Blue Star also prompted a relook at inter-services coordination and the induction of specialised equipment and personnel training to undertake urban combat operations, besides the necessity for psychological support mechanisms for soldiers, particularly for those from minority communities, like Sikhs. Consequences such as the soldiers’ mutiny necessitated a thorough reassessment of implementing institutional reforms, with a renewed focus on maintaining the Army’s apolitical and inclusive identity.
However, at that time, the Army’s top brass had seriously contemplated diluting ‘distinctive’ one-class/caste regiments — especially the Sikhs — by replacing them with the jumbled All-India-All-Class (AIAC) structure.
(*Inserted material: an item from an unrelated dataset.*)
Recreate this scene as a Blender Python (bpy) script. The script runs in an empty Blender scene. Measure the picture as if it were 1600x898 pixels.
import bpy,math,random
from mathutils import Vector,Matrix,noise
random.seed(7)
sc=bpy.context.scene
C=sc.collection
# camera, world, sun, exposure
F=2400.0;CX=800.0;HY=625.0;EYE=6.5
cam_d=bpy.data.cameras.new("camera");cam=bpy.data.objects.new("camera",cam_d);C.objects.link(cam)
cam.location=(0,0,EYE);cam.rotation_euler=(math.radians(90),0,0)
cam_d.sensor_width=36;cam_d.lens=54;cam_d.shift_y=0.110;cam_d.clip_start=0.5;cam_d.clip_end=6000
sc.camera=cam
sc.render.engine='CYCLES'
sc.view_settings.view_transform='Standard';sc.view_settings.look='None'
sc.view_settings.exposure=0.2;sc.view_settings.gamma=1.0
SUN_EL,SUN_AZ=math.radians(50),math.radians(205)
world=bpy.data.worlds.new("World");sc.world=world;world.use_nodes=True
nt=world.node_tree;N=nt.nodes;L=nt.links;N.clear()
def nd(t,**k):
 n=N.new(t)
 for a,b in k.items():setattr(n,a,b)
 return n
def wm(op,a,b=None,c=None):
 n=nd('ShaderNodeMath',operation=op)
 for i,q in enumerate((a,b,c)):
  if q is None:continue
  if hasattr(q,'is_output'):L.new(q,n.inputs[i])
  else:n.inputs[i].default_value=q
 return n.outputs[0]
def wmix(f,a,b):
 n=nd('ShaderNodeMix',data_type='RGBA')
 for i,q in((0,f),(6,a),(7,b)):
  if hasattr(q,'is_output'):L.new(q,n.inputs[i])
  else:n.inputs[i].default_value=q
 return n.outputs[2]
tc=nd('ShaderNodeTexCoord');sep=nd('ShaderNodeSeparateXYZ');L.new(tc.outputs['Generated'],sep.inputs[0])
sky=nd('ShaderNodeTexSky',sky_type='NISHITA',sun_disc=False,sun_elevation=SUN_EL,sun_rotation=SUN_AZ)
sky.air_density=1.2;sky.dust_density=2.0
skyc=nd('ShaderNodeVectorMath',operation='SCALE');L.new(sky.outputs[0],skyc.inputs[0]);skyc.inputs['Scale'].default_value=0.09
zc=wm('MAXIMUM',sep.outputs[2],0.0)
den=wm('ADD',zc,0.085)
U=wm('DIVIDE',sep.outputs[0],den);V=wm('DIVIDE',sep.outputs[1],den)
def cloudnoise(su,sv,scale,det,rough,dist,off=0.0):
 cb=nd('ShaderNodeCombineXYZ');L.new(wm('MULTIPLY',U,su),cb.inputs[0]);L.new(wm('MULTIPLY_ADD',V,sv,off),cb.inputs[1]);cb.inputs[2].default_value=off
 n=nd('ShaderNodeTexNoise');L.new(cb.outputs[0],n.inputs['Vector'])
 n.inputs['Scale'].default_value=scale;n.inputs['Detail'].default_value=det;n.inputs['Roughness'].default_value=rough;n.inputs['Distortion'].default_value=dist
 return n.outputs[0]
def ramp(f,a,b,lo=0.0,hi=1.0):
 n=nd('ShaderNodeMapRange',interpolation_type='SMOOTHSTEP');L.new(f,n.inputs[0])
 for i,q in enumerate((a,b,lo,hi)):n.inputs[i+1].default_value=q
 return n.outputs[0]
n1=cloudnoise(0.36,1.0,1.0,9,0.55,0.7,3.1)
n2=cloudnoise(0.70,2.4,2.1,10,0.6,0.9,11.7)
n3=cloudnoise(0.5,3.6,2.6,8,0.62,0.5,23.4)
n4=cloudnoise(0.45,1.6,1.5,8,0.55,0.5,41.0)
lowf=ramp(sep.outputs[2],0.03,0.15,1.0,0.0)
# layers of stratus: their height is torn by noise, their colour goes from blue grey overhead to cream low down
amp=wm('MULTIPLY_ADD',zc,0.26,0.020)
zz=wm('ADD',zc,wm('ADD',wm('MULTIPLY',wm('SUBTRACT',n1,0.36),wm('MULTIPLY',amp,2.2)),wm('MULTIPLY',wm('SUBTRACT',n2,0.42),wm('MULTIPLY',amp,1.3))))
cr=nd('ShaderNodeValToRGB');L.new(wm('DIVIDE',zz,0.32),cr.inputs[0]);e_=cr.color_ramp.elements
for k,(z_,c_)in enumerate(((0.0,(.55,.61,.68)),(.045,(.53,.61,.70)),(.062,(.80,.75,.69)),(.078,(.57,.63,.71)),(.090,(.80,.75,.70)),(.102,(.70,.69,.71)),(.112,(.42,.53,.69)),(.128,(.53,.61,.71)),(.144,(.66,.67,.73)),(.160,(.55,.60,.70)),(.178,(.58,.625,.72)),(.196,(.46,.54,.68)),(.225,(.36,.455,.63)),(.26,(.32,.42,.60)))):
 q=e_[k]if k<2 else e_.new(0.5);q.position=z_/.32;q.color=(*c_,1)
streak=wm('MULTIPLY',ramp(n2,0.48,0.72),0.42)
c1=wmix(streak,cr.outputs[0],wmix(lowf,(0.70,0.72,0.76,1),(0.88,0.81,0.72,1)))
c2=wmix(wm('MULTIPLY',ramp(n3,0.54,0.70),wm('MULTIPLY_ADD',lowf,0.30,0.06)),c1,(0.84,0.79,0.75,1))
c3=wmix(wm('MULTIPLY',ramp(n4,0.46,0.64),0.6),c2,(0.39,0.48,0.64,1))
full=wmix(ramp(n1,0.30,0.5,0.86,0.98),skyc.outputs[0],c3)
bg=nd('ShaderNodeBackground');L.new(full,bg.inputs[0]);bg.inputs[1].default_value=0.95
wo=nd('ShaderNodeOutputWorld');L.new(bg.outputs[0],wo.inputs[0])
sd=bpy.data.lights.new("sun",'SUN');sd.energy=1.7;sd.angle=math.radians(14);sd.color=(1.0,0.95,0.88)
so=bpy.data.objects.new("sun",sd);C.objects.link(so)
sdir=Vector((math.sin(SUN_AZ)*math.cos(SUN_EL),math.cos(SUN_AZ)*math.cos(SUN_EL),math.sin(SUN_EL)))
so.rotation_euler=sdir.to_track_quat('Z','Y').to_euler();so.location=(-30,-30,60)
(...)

But after extended deliberations and internal consultations, it abandoned this proposal over operational considerations. But four decades later, and much to the chagrin of veterans, the AIAC concept has gained credence under the Agnipath scheme of recruiting personnel below officer rank into the armed forces for a four-year tour of duty.
In conclusion, Blue Star remains a brutal testament to the complex interplay of religion, politics and violence in contemporary India. In the broader perspective, it highlights the challenges of administering a diverse and pluralistic society where cultural and religious identities, intermingled with regional aspirations, play a critical role in determining the overall political dynamics. The operation and its aftermath also emphasise the essentiality of dialogue, understanding and magnanimity on both sides of the divide in addressing the grievances and aspirations of diverse communities, lest things got out of hand.